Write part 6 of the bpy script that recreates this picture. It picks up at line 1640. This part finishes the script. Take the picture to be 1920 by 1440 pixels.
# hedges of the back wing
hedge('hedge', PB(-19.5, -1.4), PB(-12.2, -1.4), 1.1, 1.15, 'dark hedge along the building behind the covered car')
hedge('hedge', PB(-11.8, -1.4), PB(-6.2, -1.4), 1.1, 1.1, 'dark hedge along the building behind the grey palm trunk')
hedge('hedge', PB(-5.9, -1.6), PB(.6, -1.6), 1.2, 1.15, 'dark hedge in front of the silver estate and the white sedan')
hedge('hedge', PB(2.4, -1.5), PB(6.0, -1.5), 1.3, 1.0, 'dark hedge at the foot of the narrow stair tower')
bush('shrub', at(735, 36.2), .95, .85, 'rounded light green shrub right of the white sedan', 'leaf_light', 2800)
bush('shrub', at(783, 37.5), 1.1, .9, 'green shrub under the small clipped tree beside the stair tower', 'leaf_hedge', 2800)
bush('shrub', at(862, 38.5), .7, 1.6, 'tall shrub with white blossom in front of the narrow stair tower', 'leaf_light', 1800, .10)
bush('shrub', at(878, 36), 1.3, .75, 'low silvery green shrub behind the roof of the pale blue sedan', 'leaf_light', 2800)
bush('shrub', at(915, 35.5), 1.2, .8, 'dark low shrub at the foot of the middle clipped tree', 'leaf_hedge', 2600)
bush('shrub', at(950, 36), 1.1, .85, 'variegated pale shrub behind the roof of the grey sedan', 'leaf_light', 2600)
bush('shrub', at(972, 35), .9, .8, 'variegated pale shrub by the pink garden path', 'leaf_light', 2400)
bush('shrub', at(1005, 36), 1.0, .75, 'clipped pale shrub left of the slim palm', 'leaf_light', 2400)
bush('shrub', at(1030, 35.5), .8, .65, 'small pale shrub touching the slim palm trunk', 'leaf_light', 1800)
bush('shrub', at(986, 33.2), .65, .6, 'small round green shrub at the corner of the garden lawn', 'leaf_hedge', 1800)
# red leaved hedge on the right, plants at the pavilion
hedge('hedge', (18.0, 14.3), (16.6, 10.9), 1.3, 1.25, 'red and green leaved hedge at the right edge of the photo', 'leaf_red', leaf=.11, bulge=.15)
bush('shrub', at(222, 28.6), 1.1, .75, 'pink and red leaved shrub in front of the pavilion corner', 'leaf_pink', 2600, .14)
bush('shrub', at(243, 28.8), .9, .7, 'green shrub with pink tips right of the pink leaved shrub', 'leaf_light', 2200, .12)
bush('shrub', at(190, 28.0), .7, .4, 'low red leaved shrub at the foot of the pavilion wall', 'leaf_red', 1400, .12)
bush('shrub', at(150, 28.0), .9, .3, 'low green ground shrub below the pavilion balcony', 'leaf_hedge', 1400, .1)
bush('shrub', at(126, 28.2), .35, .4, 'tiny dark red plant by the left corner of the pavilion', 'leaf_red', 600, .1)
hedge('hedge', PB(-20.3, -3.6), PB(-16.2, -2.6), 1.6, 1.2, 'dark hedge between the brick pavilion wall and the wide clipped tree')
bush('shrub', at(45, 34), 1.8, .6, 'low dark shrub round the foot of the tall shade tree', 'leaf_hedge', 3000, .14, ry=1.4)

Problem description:
Copy all of the data. Keep every word exactly as it is.

Final result:
Write part 6 of the bpy script that recreates this picture. It picks up at line 1640. This part finishes the script. Take the picture to be 1920 by 1440 pixels.
# hedges of the back wing
hedge('hedge', PB(-19.5, -1.4), PB(-12.2, -1.4), 1.1, 1.15, 'dark hedge along the building behind the covered car')
hedge('hedge', PB(-11.8, -1.4), PB(-6.2, -1.4), 1.1, 1.1, 'dark hedge along the building behind the grey palm trunk')
hedge('hedge', PB(-5.9, -1.6), PB(.6, -1.6), 1.2, 1.15, 'dark hedge in front of the silver estate and the white sedan')
hedge('hedge', PB(2.4, -1.5), PB(6.0, -1.5), 1.3, 1.0, 'dark hedge at the foot of the narrow stair tower')
bush('shrub', at(735, 36.2), .95, .85, 'rounded light green shrub right of the white sedan', 'leaf_light', 2800)
bush('shrub', at(783, 37.5), 1.1, .9, 'green shrub under the small clipped tree beside the stair tower', 'leaf_hedge', 2800)
bush('shrub', at(862, 38.5), .7, 1.6, 'tall shrub with white blossom in front of the narrow stair tower', 'leaf_light', 1800, .10)
bush('shrub', at(878, 36), 1.3, .75, 'low silvery green shrub behind the roof of the pale blue sedan', 'leaf_light', 2800)
bush('shrub', at(915, 35.5), 1.2, .8, 'dark low shrub at the foot of the middle clipped tree', 'leaf_hedge', 2600)
bush('shrub', at(950, 36), 1.1, .85, 'variegated pale shrub behind the roof of the grey sedan', 'leaf_light', 2600)
bush('shrub', at(972, 35), .9, .8, 'variegated pale shrub by the pink garden path', 'leaf_light', 2400)
bush('shrub', at(1005, 36), 1.0, .75, 'clipped pale shrub left of the slim palm', 'leaf_light', 2400)
bush('shrub', at(1030, 35.5), .8, .65, 'small pale shrub touching the slim palm trunk', 'leaf_light', 1800)
bush('shrub', at(986, 33.2), .65, .6, 'small round green shrub at the corner of the garden lawn', 'leaf_hedge', 1800)
# red leaved hedge on the right, plants at the pavilion
hedge('hedge', (18.0, 14.3), (16.6, 10.9), 1.3, 1.25, 'red and green leaved hedge at the right edge of the photo', 'leaf_red', leaf=.11, bulge=.15)
bush('shrub', at(222, 28.6), 1.1, .75, 'pink and red leaved shrub in front of the pavilion corner', 'leaf_pink', 2600, .14)
bush('shrub', at(243, 28.8), .9, .7, 'green shrub with pink tips right of the pink leaved shrub', 'leaf_light', 2200, .12)
bush('shrub', at(190, 28.0), .7, .4, 'low red leaved shrub at the foot of the pavilion wall', 'leaf_red', 1400, .12)
bush('shrub', at(150, 28.0), .9, .3, 'low green ground shrub below the pavilion balcony', 'leaf_hedge', 1400, .1)
bush('shrub', at(126, 28.2), .35, .4, 'tiny dark red plant by the left corner of the pavilion', 'leaf_red', 600, .1)
hedge('hedge', PB(-20.3, -3.6), PB(-16.2, -2.6), 1.6, 1.2, 'dark hedge between the brick pavilion wall and the wide clipped tree')
bush('shrub', at(45, 34), 1.8, .6, 'low dark shrub round the foot of the tall shade tree', 'leaf_hedge', 3000, .14, ry=1.4)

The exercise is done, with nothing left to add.